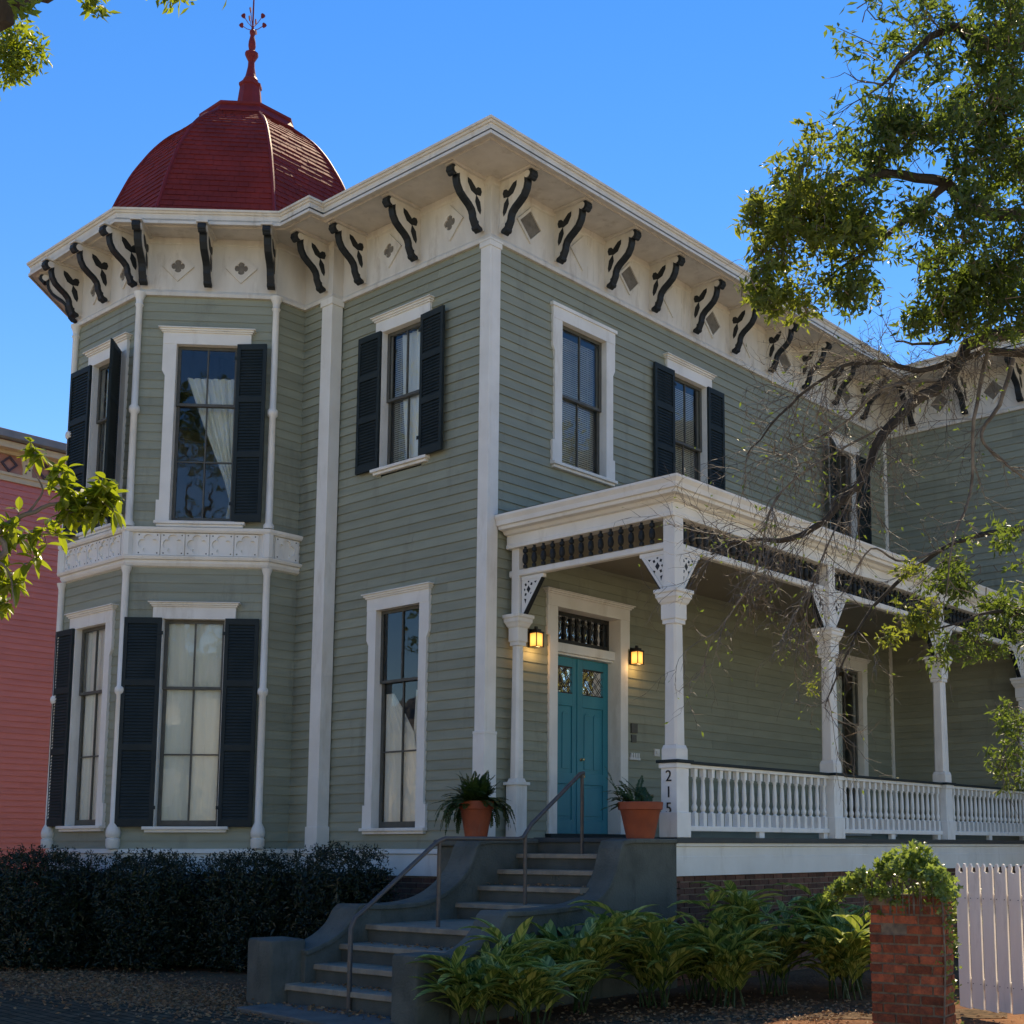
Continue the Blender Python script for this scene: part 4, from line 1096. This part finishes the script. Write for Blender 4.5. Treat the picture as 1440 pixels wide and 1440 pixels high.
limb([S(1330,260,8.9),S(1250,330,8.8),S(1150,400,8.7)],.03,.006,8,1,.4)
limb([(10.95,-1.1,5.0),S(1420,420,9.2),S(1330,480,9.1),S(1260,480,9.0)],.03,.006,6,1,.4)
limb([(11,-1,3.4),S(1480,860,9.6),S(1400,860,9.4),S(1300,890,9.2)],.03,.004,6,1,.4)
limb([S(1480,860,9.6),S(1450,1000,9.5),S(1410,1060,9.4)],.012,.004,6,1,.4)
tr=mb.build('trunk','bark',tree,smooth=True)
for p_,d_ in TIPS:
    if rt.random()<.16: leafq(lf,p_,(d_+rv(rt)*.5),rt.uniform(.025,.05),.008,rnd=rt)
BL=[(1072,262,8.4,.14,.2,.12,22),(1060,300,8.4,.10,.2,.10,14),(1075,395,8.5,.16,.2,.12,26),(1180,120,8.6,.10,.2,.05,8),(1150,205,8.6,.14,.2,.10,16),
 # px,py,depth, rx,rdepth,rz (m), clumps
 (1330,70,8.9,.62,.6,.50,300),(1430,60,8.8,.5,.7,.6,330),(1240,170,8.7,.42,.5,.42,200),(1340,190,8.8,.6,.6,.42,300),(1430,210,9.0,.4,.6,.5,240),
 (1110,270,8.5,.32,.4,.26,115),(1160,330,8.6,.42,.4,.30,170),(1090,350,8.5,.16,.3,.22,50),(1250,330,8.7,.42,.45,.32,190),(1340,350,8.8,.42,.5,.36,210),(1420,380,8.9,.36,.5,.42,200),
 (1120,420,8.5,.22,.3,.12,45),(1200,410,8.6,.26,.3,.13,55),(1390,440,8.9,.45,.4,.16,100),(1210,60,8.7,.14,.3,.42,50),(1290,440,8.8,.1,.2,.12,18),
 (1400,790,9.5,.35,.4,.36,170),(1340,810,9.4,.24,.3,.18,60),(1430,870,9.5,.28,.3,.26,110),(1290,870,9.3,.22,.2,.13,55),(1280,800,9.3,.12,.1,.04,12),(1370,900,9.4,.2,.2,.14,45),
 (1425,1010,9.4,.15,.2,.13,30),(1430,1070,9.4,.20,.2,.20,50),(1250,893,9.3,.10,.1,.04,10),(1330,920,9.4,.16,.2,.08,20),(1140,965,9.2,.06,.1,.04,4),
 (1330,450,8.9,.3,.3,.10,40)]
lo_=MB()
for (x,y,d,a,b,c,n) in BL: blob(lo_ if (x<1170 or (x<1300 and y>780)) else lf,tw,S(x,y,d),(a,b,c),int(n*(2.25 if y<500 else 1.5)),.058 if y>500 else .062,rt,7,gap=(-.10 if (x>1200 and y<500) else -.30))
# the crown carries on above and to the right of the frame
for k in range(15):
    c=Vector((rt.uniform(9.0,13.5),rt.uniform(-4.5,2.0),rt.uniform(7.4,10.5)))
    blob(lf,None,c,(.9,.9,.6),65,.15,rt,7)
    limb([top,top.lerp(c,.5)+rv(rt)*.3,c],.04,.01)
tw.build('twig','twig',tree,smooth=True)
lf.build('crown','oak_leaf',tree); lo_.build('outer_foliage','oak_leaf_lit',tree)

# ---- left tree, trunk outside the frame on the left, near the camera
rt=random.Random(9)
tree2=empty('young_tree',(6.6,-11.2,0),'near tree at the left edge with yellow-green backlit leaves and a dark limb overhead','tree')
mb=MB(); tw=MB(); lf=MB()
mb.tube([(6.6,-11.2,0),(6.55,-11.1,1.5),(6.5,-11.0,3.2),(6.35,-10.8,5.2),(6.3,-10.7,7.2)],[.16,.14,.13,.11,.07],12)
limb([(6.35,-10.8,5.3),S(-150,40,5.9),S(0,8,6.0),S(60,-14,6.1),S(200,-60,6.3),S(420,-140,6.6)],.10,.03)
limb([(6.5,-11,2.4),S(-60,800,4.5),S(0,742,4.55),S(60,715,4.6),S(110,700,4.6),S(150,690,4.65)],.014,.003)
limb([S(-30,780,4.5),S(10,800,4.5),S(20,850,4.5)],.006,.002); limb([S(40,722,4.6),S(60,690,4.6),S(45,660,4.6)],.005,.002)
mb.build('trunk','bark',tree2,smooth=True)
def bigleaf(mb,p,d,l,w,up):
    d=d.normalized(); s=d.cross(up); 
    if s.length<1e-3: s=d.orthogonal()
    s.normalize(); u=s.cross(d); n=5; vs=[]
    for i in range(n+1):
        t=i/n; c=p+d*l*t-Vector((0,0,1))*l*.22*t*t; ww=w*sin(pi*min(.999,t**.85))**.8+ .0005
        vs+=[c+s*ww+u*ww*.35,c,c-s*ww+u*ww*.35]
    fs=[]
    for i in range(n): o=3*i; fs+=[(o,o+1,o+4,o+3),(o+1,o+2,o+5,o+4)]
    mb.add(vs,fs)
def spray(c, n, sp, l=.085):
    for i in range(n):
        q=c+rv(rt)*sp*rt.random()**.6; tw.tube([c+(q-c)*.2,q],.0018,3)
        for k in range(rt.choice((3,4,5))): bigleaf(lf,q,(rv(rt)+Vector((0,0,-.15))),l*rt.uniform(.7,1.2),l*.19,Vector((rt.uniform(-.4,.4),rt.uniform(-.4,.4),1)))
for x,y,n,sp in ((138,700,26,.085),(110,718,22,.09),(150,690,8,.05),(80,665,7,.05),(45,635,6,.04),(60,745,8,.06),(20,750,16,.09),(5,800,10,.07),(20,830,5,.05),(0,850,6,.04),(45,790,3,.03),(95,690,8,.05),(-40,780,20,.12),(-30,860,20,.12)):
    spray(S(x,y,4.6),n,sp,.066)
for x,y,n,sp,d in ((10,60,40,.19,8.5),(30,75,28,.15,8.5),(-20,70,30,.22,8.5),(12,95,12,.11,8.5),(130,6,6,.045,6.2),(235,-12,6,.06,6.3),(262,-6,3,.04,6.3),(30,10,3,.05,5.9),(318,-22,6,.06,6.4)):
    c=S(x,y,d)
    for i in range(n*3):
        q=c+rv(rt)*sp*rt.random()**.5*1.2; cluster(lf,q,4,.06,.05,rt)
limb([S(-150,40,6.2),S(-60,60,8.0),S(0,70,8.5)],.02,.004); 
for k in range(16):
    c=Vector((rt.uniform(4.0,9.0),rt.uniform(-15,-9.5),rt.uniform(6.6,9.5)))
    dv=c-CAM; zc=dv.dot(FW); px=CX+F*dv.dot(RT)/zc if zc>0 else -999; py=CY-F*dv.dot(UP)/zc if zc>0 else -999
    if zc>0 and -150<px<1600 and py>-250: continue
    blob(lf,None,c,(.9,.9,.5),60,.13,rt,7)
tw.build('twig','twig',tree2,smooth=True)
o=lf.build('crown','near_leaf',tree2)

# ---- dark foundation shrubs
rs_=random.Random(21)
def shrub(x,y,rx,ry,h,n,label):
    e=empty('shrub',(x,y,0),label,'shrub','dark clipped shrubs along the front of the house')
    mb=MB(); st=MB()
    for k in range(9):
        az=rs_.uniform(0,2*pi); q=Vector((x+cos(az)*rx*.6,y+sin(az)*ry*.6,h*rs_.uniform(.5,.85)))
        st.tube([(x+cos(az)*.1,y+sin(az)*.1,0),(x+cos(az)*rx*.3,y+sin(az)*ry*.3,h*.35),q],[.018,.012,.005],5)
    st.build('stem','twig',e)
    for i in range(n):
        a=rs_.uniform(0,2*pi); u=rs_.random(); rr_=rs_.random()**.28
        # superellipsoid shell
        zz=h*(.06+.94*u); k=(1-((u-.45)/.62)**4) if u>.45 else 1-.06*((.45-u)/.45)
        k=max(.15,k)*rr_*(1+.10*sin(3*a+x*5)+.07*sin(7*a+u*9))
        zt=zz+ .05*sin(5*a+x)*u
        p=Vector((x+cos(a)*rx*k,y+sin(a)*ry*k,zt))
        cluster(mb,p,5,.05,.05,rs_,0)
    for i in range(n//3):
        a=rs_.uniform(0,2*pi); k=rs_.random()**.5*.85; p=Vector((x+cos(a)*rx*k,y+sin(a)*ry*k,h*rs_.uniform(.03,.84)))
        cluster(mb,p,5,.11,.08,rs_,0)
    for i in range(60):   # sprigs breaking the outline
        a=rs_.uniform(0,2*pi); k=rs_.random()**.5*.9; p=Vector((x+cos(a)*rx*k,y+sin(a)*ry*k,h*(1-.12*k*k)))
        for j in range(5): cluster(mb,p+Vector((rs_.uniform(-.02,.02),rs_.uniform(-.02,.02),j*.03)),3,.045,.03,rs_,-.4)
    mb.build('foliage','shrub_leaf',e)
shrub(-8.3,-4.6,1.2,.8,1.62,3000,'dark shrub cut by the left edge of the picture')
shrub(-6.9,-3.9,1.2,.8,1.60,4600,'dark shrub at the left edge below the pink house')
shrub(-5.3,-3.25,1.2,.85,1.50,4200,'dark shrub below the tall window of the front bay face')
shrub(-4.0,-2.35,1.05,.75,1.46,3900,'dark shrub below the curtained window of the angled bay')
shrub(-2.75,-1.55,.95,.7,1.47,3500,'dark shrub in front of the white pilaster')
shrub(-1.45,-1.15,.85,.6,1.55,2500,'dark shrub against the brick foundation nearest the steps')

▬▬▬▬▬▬

* Exercise
Filter lines by "Vector" and return each hit.

* Exercise response
    c=Vector((rt.uniform(9.0,13.5),rt.uniform(-4.5,2.0),rt.uniform(7.4,10.5)))
        t=i/n; c=p+d*l*t-Vector((0,0,1))*l*.22*t*t; ww=w*sin(pi*min(.999,t**.85))**.8+ .0005
        for k in range(rt.choice((3,4,5))): bigleaf(lf,q,(rv(rt)+Vector((0,0,-.15))),l*rt.uniform(.7,1.2),l*.19,Vector((rt.uniform(-.4,.4),rt.uniform(-.4,.4),1)))
    c=Vector((rt.uniform(4.0,9.0),rt.uniform(-15,-9.5),rt.uniform(6.6,9.5)))
        az=rs_.uniform(0,2*pi); q=Vector((x+cos(az)*rx*.6,y+sin(az)*ry*.6,h*rs_.uniform(.5,.85)))
        p=Vector((x+cos(a)*rx*k,y+sin(a)*ry*k,zt))
        a=rs_.uniform(0,2*pi); k=rs_.random()**.5*.85; p=Vector((x+cos(a)*rx*k,y+sin(a)*ry*k,h*rs_.uniform(.03,.84)))
        a=rs_.uniform(0,2*pi); k=rs_.random()**.5*.9; p=Vector((x+cos(a)*rx*k,y+sin(a)*ry*k,h*(1-.12*k*k)))
        for j in range(5): cluster(mb,p+Vector((rs_.uniform(-.02,.02),rs_.uniform(-.02,.02),j*.03)),3,.045,.03,rs_,-.4)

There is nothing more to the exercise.